To me, Caterpillar looks much like the bank earnings we saw last week, in which revenue and earnings were strong, in part because of a solid economy, but if you expect rate increases to have an impact on the economy soon these stocks may not overwhelm in the near future.

Where's All the Money Going? 

Investors seem to be pivoting away from the U.S. and into international stocks. A Goldman Sachs note on Monday showed that $15.8 billion flowed out of domestic exchange-traded funds in the past seven-and-a-half months, while international ETFs saw a net inflow of $2.2 billion. Even though the International Monetary Fund recently said it was lowering its forecast for eurozone economic growth, there still may be better bargains overseas.
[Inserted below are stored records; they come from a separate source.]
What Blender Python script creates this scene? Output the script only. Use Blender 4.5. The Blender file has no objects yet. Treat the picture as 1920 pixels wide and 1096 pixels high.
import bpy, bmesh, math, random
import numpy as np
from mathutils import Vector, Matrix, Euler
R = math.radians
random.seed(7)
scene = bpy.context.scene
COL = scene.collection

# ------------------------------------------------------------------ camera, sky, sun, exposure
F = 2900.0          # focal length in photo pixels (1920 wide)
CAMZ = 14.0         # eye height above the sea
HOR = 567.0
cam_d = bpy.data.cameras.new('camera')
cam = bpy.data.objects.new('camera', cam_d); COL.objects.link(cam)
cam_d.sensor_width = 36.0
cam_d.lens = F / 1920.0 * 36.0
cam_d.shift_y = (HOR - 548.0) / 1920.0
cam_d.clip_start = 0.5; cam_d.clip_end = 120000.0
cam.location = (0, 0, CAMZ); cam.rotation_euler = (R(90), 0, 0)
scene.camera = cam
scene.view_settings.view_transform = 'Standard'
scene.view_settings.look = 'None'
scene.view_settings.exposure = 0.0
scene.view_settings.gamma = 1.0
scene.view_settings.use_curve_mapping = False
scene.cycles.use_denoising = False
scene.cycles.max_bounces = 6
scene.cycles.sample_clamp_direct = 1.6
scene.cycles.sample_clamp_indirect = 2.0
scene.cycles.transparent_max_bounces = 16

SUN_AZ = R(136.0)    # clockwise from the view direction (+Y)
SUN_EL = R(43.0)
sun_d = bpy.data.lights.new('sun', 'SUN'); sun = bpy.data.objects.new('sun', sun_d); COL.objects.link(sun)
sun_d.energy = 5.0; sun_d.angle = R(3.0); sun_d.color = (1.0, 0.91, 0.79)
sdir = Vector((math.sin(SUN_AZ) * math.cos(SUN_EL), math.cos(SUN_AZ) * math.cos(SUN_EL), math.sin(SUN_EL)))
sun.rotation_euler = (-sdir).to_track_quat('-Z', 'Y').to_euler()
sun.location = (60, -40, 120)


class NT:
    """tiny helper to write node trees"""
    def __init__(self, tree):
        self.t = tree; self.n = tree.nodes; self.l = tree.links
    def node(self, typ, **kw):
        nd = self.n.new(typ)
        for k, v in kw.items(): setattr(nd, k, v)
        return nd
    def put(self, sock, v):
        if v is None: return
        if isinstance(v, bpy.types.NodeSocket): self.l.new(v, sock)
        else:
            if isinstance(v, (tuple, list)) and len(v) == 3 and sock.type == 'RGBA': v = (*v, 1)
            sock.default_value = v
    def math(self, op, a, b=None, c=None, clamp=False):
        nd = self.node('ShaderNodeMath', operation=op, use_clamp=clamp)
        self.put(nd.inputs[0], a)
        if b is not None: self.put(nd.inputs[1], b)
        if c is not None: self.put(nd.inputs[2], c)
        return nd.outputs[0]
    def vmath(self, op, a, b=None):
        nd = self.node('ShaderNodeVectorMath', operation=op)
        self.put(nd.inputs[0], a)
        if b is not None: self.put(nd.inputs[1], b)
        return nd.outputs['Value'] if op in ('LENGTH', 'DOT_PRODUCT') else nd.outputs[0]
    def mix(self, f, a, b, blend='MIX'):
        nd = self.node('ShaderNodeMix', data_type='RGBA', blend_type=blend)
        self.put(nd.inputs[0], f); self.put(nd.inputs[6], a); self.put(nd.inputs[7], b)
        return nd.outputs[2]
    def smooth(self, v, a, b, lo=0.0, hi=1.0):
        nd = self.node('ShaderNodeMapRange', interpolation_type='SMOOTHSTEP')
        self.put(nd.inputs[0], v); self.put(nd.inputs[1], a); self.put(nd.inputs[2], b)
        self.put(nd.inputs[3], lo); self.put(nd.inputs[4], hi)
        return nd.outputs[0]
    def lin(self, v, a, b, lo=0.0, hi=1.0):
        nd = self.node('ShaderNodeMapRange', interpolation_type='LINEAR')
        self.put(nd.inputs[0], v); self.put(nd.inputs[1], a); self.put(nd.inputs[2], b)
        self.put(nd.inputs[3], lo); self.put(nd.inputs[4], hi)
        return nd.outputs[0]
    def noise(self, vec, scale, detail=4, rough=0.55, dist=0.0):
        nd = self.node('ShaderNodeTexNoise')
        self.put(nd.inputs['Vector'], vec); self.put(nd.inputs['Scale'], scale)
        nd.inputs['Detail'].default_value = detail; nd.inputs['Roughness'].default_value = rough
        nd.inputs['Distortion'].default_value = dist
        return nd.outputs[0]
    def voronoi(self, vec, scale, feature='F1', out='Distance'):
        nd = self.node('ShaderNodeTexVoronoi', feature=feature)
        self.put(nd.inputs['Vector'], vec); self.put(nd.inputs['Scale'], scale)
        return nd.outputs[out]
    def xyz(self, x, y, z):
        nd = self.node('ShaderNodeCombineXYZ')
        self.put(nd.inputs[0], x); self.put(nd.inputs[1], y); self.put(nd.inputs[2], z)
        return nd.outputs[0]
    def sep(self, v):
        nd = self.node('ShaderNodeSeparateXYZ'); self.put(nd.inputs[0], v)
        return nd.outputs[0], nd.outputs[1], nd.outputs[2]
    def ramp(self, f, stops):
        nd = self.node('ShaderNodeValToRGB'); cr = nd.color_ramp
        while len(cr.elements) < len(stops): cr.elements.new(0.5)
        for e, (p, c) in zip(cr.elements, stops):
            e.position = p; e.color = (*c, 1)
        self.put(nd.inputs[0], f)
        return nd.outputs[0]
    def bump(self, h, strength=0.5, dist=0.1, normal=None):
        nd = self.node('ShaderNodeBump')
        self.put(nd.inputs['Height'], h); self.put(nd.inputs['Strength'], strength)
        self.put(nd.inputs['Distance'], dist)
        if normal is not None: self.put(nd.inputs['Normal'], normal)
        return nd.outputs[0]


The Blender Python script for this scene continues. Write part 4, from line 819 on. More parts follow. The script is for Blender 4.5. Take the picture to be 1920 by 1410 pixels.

"Many people are seeing there's a pretty large valuation disparity between U.S. and overseas markets," Lance Humphrey, senior portfolio manager at USAA, told TheStreet. Humphrey, who said USAA is moving money into international markets for its clients as well, added, "The valuation gap in our view is more than adequate for the difference in {economic} fundamentals." The S&P 500 average price-to-earnings ratio is above 20, while the FTSE 100 in Europe has an average PE ratio of below 20. 

As for those high-flying tech stocks, "One of the largest areas we're avoiding is in the large-cap tech stocks," Humprhey said.